P.J. O’Rourke‘s recent trip to a libertarian conference reminded him of the difficulty of convincing large numbers of people to rally around a libertarian cause. He explains in a Daily Beast column.

[P]eople love to hear what libertarians have to say until those people go into the voting both. Then limitations on the size, power, and expense of government start to get personal.

According to the Census Bureau, 49 percent of Americans receive some kind of government benefits.
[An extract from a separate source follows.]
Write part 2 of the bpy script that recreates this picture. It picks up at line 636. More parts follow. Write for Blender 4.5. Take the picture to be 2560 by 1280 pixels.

And political scientists Suzanne Mettler and John Sides of The Century Foundation (which is liberal-centrist) say that if you throw in everything that can be construed as a government benefit, e.g. mortgage interest deductions, 96% of Americans are on the take.

What would be a good yard sign for a libertarian politician?

Vote for _______
He Can Give You Less

It would take a demagogue with a powerful ideology to convince people to make the necessary sacrifices for libertarianism. But libertarians disapprove of demagoguery and consider ideology to be nobody’s business but your own. I guess Ayn Rand was a sort of a libertarian demagogue. But she attracted Alan Greenspan, not crowds.

How do we go about creating a mass movement when we don’t believe there’s such a thing as the masses?

We do have manifestos. But they tend to run a little long — On the Wealth of Nations, for example.

If we marched we’d go in all different directions.

We could host teach-ins. But what we’d teach is Econ. 101 and I doubt attendance would be large.

We could hold sit-ins — sitting home alone watching a DVD of Milton Friedman’s “Free to Chose.”

We could stage boycotts. But if you believe in “Free to Choose” what do you boycott, freedom or choice?

Libertarian civil disobedience is a possibility. But all Americans practice libertarian civil disobedience already, on their IRS forms.

I suppose we could infiltrate the government and do nothing. But federal employees, at the V.A. for instance, seem to have that base covered.